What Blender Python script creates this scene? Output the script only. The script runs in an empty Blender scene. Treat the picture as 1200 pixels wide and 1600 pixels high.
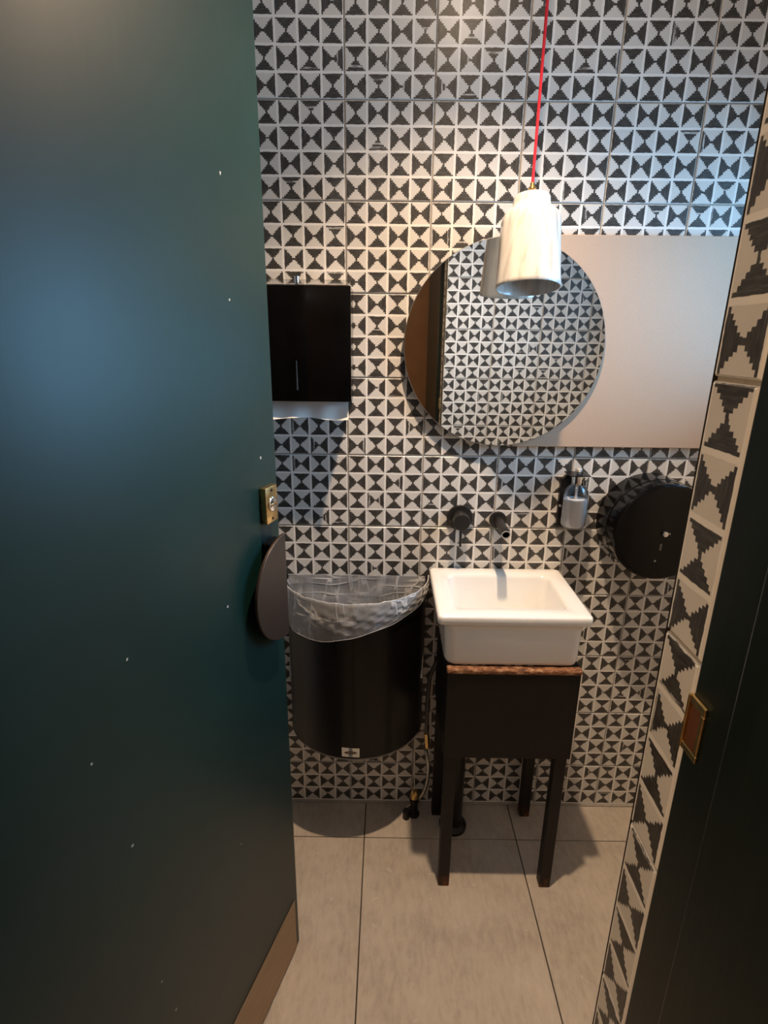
import bpy, bmesh, math, random
from mathutils import Vector, Matrix
random.seed(7)
S = bpy.context.scene
COL = S.collection
PI = math.pi

# ------------------------------------------------------------------ camera, world, lights, exposure
CAM = Vector((0.1048, -1.4326, 1.454))
yaw, pitch, roll = -0.0047, 0.3055, 0.0115
fw = Vector((math.sin(yaw)*math.cos(pitch), math.cos(yaw)*math.cos(pitch), -math.sin(pitch)))
rt0 = Vector((math.cos(yaw), -math.sin(yaw), 0)); up0 = rt0.cross(fw)
rt = math.cos(roll)*rt0 + math.sin(roll)*up0
up = -math.sin(roll)*rt0 + math.cos(roll)*up0
cd = bpy.data.cameras.new('camera'); cam = bpy.data.objects.new('camera', cd); COL.objects.link(cam)
m = Matrix((rt, up, -fw)).transposed().to_4x4(); m.translation = CAM
cam.matrix_world = m
cd.sensor_fit = 'HORIZONTAL'; cd.sensor_width = 36.0; cd.lens = 36.0*856.145/1200.0
cd.clip_start = 0.02
S.camera = cam

S.view_settings.view_transform = 'Standard'; S.view_settings.look = 'None'
S.view_settings.gamma = 1.0; S.view_settings.use_curve_mapping = False
S.view_settings.exposure = 0.0

w = bpy.data.worlds.new('sky'); S.world = w; w.use_nodes = True
bg = w.node_tree.nodes['Background']; bg.inputs[0].default_value = (0.45, 0.68, 1.0, 1); bg.inputs[1].default_value = 1.5

LX, LY, LZ = 0.30, -0.48, 2.335          # ceiling downlight
SPOT_W = 116.0
WIN = dict(x=1.06, y0=-0.74, y1=-0.06, z0=1.30, z1=1.90)
WIN_W = 19.0
def light(name, typ, loc, energy, color, **k):
    d = bpy.data.lights.new(name, typ); d.energy = energy; d.color = color
    for a, b in k.items(): setattr(d, a, b)
    o = bpy.data.objects.new(name, d); COL.objects.link(o); o.location = loc
    return o
# daylight standing outside the room's window
wl = light('window_daylight', 'AREA', (WIN['x']+0.16, (WIN['y0']+WIN['y1'])/2, (WIN['z0']+WIN['z1'])/2), WIN_W, (0.29, 0.63, 1.0),
           shape='RECTANGLE', size=WIN['z1']-WIN['z0'], size_y=WIN['y1']-WIN['y0'])
wl.rotation_euler = (0, math.radians(90), math.radians(20))
# the ceiling downlight's beam
sp = light('downlight_beam', 'SPOT', (LX, LY, LZ), SPOT_W, (1.0, 0.72, 0.48), spot_size=math.radians(108), spot_blend=1.0, shadow_soft_size=0.022)
sl = light('downlight_spill', 'POINT', (LX, LY, LZ-.012), 3.8, (1.0, 0.72, 0.48), shadow_soft_size=0.03)
# unseen fill lamps added behind the camera, for the reveal strip and cool fill
wsl = light('reveal_strip_fill', 'POINT', (-0.98, -1.64, 1.62), 25.0, (1.0, 0.68, 0.38), shadow_soft_size=0.05)
cl = light('corridor_fill', 'POINT', (-0.35, -2.25, 2.28), 4.0, (0.86, 0.93, 1.0), shadow_soft_size=0.06)

# ------------------------------------------------------------------ mesh helpers
class MB:
    def __init__(s): s.v = []; s.f = []; s.sm = []
    def add(s, v, f, smooth=False):
        o = len(s.v); s.v += [tuple(p) for p in v]; s.f += [tuple(i+o for i in q) for q in f]; s.sm += [smooth]*len(f)
    def bm(s, b, smooth=False):
        b.verts.ensure_lookup_table(); b.verts.index_update()
        s.add([v.co.copy() for v in b.verts], [[v.index for v in f.verts] for f in b.faces], smooth); b.free()
    def box(s, x0, x1, y0, y1, z0, z1, bev=0.0, seg=2):
        b = bmesh.new(); bmesh.ops.create_cube(b, size=1)
        for v in b.verts:
            v.co = Vector(((x0+x1)/2+v.co.x*(x1-x0), (y0+y1)/2+v.co.y*(y1-y0), (z0+z1)/2+v.co.z*(z1-z0)))
        if bev > 0: bmesh.ops.bevel(b, geom=b.edges[:], offset=bev, segments=seg, affect='EDGES', profile=0.5)
        s.bm(b, bev > 0); return s
    def lathe(s, prof, n=32, loc=(0,0,0), axis='z', smooth=True):
        v = []; f = []
        for r, h in prof:
            for k in range(n):
                a = 2*PI*k/n; x, y = r*math.cos(a), r*math.sin(a)
                if axis == 'z': p = (x, y, h)
                elif axis == 'y': p = (x, h, y)
                else: p = (h, x, y)
                v.append((p[0]+loc[0], p[1]+loc[1], p[2]+loc[2]))
        for i in range(len(prof)-1):
            for k in range(n):
                k2 = (k+1) % n
                q = (i*n+k, i*n+k2, (i+1)*n+k2, (i+1)*n+k)
                f.append(q if axis != 'y' else q[::-1])
        if prof[0][0] > 1e-5: f.append(tuple(range(n))[::-1] if axis != 'y' else tuple(range(n)))
        L = (len(prof)-1)*n
        if prof[-1][0] > 1e-5: f.append(tuple(range(L, L+n)) if axis != 'y' else tuple(range(L, L+n))[::-1])
        s.add(v, f, smooth); return s
    def tube(s, pts, r, n=12, caps=True):
        pts = [Vector(p) for p in pts]; v = []; f = []
        t0 = (pts[1]-pts[0]).normalized()
        a = t0.orthogonal().normalized()
        for i, p in enumerate(pts):
            t = (pts[min(i+1, len(pts)-1)]-pts[max(i-1, 0)]).normalized()
            a = (a-t*a.dot(t)).normalized(); b = t.cross(a)
            rr = r[i] if isinstance(r, (list, tuple)) else r
            for k in range(n):
                an = 2*PI*k/n; v.append(p+rr*(math.cos(an)*a+math.sin(an)*b))
        for i in range(len(pts)-1):
            for k in range(n):
                k2 = (k+1) % n; f.append((i*n+k, i*n+k2, (i+1)*n+k2, (i+1)*n+k))
        if caps:
            f.append(tuple(range(n))[::-1]); L = (len(pts)-1)*n; f.append(tuple(range(L, L+n)))
        s.add(v, f, True); return s
    def prism(s, poly, y0, y1, axis='y', smooth=False):
        # polygon in (x, z) (axis y), (x, y) (axis z) pulled through y0..y1
        n = len(poly); v = []
        for h in (y0, y1):
            for p in poly:
                v.append((p[0], h, p[1]) if axis == 'y' else ((p[0], p[1], h) if axis == 'z' else (h, p[0], p[1])))
        f = [tuple(range(n)), tuple(range(n, 2*n))[::-1]]
        for k in range(n): f.append((k, (k+1) % n, n+(k+1) % n, n+k)[::-1])
        s.add(v, f, smooth); return s
    def build(s, name, mat, parent=None, off=True, sharp=35):
        me = bpy.data.meshes.new(name); me.from_pydata(s.v, [], s.f)
        b = bmesh.new(); b.from_mesh(me); bmesh.ops.remove_doubles(b, verts=b.verts[:], dist=2e-6); bmesh.ops.recalc_face_normals(b, faces=b.faces[:]); b.to_mesh(me); b.free()
        sm_any = any(s.sm)
        for p in me.polygons: p.use_smooth = sm_any
        try: me.set_sharp_from_angle(angle=math.radians(sharp))
        except Exception: pass
        me.materials.append(mat)
        o = bpy.data.objects.new(name, me); COL.objects.link(o)
        if parent is not None:
            o.parent = parent
            if off and 'base' in parent: o.location = -Vector(parent['base'])
        return o
def tag(o, label=None, cat=None, group=None, kind=None):
    if label: o['label'] = label
    if cat: o['category'] = cat
    if group: o['group'] = group
    if kind: o['kind'] = kind
    return o
def thing(name, label, cat, base, group=None, rz=0.0, kind=None):
    o = bpy.data.objects.new(name, None); COL.objects.link(o); o.location = base; o.rotation_euler = (0, 0, rz)
    o.empty_display_size = 0.05; o['base'] = tuple(base)
    return tag(o, label, cat, group, kind)
def struct(o, label, cat, base=(0,0,0)):
    o['base'] = tuple(base); return tag(o, label, cat, None, 'structure')

# ------------------------------------------------------------------ materials
class NT:
    def __init__(s, name):
        s.m = bpy.data.materials.new(name); s.m.use_nodes = True; s.t = s.m.node_tree
        s.p = s.t.nodes['Principled BSDF']; s.o = s.t.nodes['Material Output']
    def n(s, typ, **k):
        x = s.t.nodes.new(typ)
        for a, b in k.items(): setattr(x, a, b)
        return x
    def link(s, a, b): s.t.links.new(a, b)
    def put(s, sock, val):
        if isinstance(val, bpy.types.NodeSocket): s.link(val, sock)
        else: sock.default_value = val
    def M(s, op, a, b=None, c=None, clamp=False):
        x = s.n('ShaderNodeMath', operation=op); x.use_clamp = clamp
        for i, q in enumerate((a, b, c)):
            if q is not None: s.put(x.inputs[i], q)
        return x.outputs[0]
    def coord(s, kind='Object', scale=None):
        tc = s.n('ShaderNodeTexCoord'); out = tc.outputs[kind]
        if scale is not None:
            mp = s.n('ShaderNodeMapping'); mp.inputs['Scale'].default_value = scale; s.link(out, mp.inputs[0]); out = mp.outputs[0]
        return out
    def noise(s, vec, scale, detail=3.0, rough=0.55):
        x = s.n('ShaderNodeTexNoise'); s.link(vec, x.inputs['Vector'])
        x.inputs['Scale'].default_value = scale; x.inputs['Detail'].default_value = detail; x.inputs['Roughness'].default_value = rough
        return x.outputs['Fac']
    def ramp(s, fac, stops):
        x = s.n('ShaderNodeValToRGB'); s.link(fac, x.inputs[0]); e = x.color_ramp.elements
        while len(e) < len(stops): e.new(0.5)
        for q, (pos, c) in zip(e, stops): q.position = pos; q.color = (*c, 1) if len(c) == 3 else c
        return x.outputs[0]
    def mix(s, fac, a, b):
        x = s.n('ShaderNodeMix', data_type='RGBA')
        s.put(x.inputs[0], fac); s.put(x.inputs[6], a if isinstance(a, bpy.types.NodeSocket) else (*a, 1)); s.put(x.inputs[7], b if isinstance(b, bpy.types.NodeSocket) else (*b, 1))
        return x.outputs[2]
    def bump(s, h, strength=0.2, dist=0.002):
        x = s.n('ShaderNodeBump'); x.inputs['Strength'].default_value = strength; x.inputs['Distance'].default_value = dist
        s.link(h, x.inputs['Height']); s.link(x.outputs[0], s.p.inputs['Normal'])
    def set(s, **k):
        names = dict(color='Base Color', rough='Roughness', metal='Metallic', trans='Transmission Weight', ior='IOR', coat='Coat Weight', coat_rough='Coat Roughness',
                     spec='Specular IOR Level', alpha='Alpha', sheen='Sheen Weight', sss='Subsurface Weight')
        for a, b in k.items():
            if isinstance(b, tuple) and len(b) == 3: b = (*b, 1)
            s.put(s.p.inputs[names[a]], b)
        return s
def simple(name, color, rough=0.5, metal=0.0, var=0.12, scale=30, bump=0.0, **k):
    t = NT(name); v = t.coord('Object'); nz = t.noise(v, scale, 4)
    c0 = tuple(x*(1-var) for x in color); c1 = tuple(min(1, x*(1+var)) for x in color)
    t.set(color=t.ramp(nz, [(0.3, c0), (0.7, c1)]), rough=rough, metal=metal, **k)
    if bump: t.bump(nz, bump, 0.002)
    return t.m

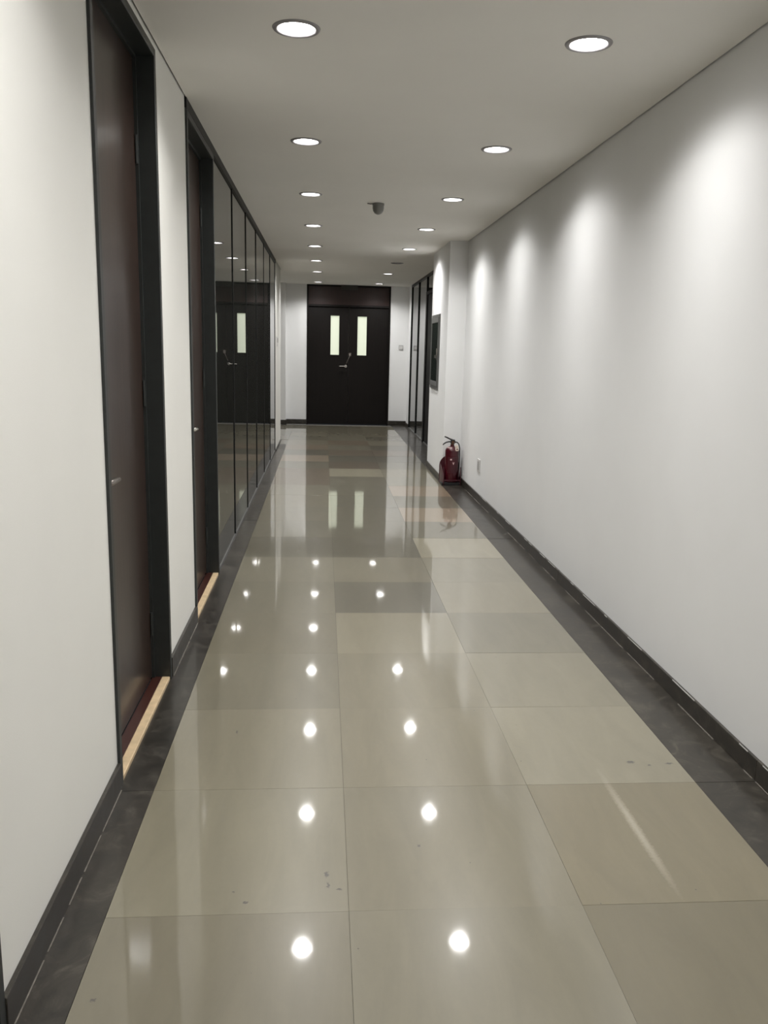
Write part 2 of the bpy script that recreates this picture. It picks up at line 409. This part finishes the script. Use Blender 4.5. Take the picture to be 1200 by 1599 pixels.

Work required ::
Return the material line for line, from its beginning to the line that contains "bg = w.node_tree.nodes['Background'];", with the pictures left out.

Response to this exercise ::
What Blender Python script creates this scene? Output the script only. The script runs in an empty Blender scene. Treat the picture as 1200 pixels wide and 1600 pixels high.
import bpy, bmesh, math, random
from mathutils import Vector, Matrix
random.seed(7)
S = bpy.context.scene
COL = S.collection
PI = math.pi

# ------------------------------------------------------------------ camera, world, lights, exposure
CAM = Vector((0.1048, -1.4326, 1.454))
yaw, pitch, roll = -0.0047, 0.3055, 0.0115
fw = Vector((math.sin(yaw)*math.cos(pitch), math.cos(yaw)*math.cos(pitch), -math.sin(pitch)))
rt0 = Vector((math.cos(yaw), -math.sin(yaw), 0)); up0 = rt0.cross(fw)
rt = math.cos(roll)*rt0 + math.sin(roll)*up0
up = -math.sin(roll)*rt0 + math.cos(roll)*up0
cd = bpy.data.cameras.new('camera'); cam = bpy.data.objects.new('camera', cd); COL.objects.link(cam)
m = Matrix((rt, up, -fw)).transposed().to_4x4(); m.translation = CAM
cam.matrix_world = m
cd.sensor_fit = 'HORIZONTAL'; cd.sensor_width = 36.0; cd.lens = 36.0*856.145/1200.0
cd.clip_start = 0.02
S.camera = cam

S.view_settings.view_transform = 'Standard'; S.view_settings.look = 'None'
S.view_settings.gamma = 1.0; S.view_settings.use_curve_mapping = False
S.view_settings.exposure = 0.0

w = bpy.data.worlds.new('sky'); S.world = w; w.use_nodes = True
bg = w.node_tree.nodes['Background']; bg.inputs[0].default_value = (0.45, 0.68, 1.0, 1); bg.inputs[1].default_value = 1.5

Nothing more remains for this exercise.